I know my bullocky is true — was always always true to me,
I only wanted to try you and hear what you would say.
Then I will be a constant wife until death us divide,
Then you can marry the prettiest girl on the blooming Queensland side.

I'll teach you my darling, a damper how to bake,
Fry chops in the morning, and cook a brownie cake,
And on top of my wagon so gaily you will ride,
They will think you're Queen Victoria a-going for a drive.

It's over the pole each night we'll cast the canvas down,
And underneath its spreading folds we'll sleep both safe and sound,
The cold will never trouble you, for the weather is always mild,
And the summer breezes gently blow on the blooming Queensland side.

When over in Queensland you are arrived at home,
It's up and down the Condamine of an evening you can roam,
Enjoy yourself to your heart's content and cast dull care aside,
For you'll be the happiest bullocky's wife on the blooming Queensland side.

Another Australian variation on The Banks of the Nile.

The illustration to this post is a photograph from Lismore entitled Old Bullocky, 1890.


  1. I liked this song very much.

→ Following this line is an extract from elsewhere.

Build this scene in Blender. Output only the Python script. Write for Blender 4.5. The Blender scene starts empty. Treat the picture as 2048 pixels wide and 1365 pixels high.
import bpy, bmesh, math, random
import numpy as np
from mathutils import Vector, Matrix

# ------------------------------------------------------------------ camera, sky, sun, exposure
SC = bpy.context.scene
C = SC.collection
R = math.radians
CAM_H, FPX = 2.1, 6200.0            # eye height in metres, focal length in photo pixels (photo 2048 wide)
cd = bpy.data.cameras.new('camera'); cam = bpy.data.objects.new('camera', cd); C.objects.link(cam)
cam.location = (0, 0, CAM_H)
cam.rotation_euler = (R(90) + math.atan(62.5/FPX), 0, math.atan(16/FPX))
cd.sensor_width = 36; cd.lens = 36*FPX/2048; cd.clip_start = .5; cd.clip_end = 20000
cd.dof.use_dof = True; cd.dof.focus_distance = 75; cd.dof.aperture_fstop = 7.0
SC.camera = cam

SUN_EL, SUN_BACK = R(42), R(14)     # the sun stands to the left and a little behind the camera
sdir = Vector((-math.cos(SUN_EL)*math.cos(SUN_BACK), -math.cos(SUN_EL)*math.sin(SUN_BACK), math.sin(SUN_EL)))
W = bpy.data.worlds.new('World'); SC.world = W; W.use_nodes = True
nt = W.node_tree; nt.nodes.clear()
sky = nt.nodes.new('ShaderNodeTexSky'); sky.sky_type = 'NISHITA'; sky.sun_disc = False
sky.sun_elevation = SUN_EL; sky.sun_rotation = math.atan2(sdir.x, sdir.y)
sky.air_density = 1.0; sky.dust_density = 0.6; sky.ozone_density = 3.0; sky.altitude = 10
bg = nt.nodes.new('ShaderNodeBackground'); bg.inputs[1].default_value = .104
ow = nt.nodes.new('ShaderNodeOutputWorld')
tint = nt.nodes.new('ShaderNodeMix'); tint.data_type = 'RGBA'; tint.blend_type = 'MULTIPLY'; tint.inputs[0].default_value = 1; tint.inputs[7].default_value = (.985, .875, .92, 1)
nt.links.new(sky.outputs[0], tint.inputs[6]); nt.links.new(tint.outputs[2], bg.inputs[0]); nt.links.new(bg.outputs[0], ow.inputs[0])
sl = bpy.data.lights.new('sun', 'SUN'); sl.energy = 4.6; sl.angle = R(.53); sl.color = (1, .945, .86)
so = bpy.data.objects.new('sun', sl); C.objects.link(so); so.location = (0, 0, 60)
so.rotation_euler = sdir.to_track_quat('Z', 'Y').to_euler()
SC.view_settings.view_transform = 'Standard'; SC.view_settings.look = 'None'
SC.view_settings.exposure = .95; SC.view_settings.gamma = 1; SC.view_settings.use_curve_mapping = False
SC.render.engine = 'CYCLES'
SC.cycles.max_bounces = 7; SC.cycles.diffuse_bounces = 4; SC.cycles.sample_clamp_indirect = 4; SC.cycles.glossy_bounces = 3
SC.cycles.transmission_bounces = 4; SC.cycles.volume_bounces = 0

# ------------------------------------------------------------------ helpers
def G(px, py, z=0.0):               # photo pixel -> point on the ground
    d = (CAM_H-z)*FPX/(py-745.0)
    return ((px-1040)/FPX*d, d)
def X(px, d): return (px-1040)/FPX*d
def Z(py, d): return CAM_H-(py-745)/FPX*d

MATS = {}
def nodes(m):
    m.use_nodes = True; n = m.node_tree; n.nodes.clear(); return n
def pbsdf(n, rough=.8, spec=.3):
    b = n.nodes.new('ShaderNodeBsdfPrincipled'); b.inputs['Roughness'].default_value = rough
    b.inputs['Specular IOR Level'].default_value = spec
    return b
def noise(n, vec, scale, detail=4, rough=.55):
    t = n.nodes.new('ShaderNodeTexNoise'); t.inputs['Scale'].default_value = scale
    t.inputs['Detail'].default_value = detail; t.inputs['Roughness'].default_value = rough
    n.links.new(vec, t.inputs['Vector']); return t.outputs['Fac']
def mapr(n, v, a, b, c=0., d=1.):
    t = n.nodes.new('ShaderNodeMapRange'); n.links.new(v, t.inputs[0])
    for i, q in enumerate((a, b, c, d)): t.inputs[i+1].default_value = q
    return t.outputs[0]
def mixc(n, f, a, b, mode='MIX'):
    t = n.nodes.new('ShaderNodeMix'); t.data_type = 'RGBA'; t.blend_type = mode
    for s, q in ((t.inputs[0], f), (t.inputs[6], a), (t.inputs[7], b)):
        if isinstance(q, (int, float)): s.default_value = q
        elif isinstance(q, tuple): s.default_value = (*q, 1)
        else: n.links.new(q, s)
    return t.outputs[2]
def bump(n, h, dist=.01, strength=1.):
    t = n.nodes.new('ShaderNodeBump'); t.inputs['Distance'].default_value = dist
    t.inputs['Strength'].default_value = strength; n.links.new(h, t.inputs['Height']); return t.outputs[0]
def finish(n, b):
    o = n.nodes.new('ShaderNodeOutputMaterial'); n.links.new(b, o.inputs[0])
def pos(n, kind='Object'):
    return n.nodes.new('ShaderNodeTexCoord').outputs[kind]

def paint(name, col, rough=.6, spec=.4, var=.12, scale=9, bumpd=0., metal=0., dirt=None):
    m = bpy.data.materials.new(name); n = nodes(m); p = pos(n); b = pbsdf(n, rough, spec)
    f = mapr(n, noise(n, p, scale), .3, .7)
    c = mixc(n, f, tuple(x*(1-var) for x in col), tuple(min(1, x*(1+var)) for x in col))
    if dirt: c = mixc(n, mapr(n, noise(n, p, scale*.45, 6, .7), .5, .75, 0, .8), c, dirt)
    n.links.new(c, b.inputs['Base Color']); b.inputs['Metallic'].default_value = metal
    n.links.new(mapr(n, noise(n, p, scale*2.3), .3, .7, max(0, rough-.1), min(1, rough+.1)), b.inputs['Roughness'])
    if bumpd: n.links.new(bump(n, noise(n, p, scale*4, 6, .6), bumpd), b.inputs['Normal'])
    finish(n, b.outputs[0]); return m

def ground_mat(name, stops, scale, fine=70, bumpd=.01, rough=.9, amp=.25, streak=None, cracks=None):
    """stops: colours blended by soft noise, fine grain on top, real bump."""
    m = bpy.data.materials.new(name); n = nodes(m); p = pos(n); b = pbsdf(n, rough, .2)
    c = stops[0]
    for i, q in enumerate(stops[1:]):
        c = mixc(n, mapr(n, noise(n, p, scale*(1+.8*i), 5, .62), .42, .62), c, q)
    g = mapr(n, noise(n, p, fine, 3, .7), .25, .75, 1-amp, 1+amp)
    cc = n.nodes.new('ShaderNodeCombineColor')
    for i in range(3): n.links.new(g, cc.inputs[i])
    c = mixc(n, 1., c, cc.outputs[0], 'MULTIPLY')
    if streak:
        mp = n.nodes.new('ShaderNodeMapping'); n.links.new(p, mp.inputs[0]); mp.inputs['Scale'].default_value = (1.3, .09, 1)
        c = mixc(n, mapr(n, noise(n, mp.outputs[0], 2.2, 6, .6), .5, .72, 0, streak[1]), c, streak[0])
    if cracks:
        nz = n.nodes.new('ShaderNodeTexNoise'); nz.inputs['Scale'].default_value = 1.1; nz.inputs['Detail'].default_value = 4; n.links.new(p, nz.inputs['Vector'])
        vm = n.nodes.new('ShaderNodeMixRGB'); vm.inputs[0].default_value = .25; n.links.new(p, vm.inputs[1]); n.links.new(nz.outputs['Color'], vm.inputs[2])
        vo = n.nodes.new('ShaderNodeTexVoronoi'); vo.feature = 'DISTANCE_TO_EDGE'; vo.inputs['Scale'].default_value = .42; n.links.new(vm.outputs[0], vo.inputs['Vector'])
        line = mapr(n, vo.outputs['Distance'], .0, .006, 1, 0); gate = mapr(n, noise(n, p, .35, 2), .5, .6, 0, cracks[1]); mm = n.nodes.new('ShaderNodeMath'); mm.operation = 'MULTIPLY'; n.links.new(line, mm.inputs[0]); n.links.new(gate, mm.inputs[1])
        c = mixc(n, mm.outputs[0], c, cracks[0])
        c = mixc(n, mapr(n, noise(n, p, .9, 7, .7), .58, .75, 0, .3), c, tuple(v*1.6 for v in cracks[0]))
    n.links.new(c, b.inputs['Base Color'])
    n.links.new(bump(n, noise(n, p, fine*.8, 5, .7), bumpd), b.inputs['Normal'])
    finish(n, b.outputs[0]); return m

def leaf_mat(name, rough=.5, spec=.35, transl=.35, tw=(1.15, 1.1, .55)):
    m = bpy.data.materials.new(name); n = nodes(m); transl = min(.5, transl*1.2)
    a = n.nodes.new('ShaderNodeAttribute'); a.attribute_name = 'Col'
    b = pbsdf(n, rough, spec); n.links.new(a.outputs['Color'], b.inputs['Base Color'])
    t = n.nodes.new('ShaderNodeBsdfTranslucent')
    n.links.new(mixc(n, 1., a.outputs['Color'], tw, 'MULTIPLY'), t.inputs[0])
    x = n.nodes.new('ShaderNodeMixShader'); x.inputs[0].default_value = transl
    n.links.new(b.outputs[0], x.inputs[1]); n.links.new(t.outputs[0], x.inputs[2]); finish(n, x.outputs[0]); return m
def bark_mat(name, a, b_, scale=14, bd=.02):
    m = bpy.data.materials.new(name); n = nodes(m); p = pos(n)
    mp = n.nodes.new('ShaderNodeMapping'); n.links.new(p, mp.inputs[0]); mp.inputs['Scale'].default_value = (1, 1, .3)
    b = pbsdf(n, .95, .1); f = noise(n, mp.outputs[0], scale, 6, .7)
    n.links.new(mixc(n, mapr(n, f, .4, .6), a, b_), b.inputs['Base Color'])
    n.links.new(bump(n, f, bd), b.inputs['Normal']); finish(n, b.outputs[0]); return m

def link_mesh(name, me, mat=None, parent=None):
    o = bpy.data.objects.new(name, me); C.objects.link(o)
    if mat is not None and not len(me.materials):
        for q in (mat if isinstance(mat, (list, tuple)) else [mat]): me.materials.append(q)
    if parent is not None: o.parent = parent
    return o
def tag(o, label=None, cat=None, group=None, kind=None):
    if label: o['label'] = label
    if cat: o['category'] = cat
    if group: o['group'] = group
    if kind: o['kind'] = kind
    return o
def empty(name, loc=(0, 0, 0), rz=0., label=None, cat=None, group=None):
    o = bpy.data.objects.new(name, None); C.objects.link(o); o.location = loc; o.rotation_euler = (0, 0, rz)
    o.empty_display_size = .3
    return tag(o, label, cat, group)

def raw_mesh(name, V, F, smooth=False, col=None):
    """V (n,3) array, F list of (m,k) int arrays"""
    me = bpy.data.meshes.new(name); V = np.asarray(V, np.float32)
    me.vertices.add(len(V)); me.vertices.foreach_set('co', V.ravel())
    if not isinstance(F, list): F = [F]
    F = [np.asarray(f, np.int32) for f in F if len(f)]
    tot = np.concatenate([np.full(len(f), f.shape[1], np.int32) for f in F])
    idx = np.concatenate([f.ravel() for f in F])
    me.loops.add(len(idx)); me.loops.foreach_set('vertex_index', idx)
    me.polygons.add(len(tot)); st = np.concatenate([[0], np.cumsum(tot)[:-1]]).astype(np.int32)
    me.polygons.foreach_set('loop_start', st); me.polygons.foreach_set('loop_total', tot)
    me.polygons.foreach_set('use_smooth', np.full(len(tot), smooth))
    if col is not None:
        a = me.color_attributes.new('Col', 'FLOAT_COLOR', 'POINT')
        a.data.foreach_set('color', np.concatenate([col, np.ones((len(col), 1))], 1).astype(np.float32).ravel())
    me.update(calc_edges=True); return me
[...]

It is a touching tribute to real people and it gives a good sense of what that life must have been like in those days, to someone like me who is far away and never been there. I really enjoy your unaccompanied singing on this. jm

  2. Fantastic song and beautifully sung. Thanks. (from Jill Stubington, a Queenslander born and bred)

  3. Many thanks. I was delighted to find it.

    Ron Edwards has it from the Hurd Collection.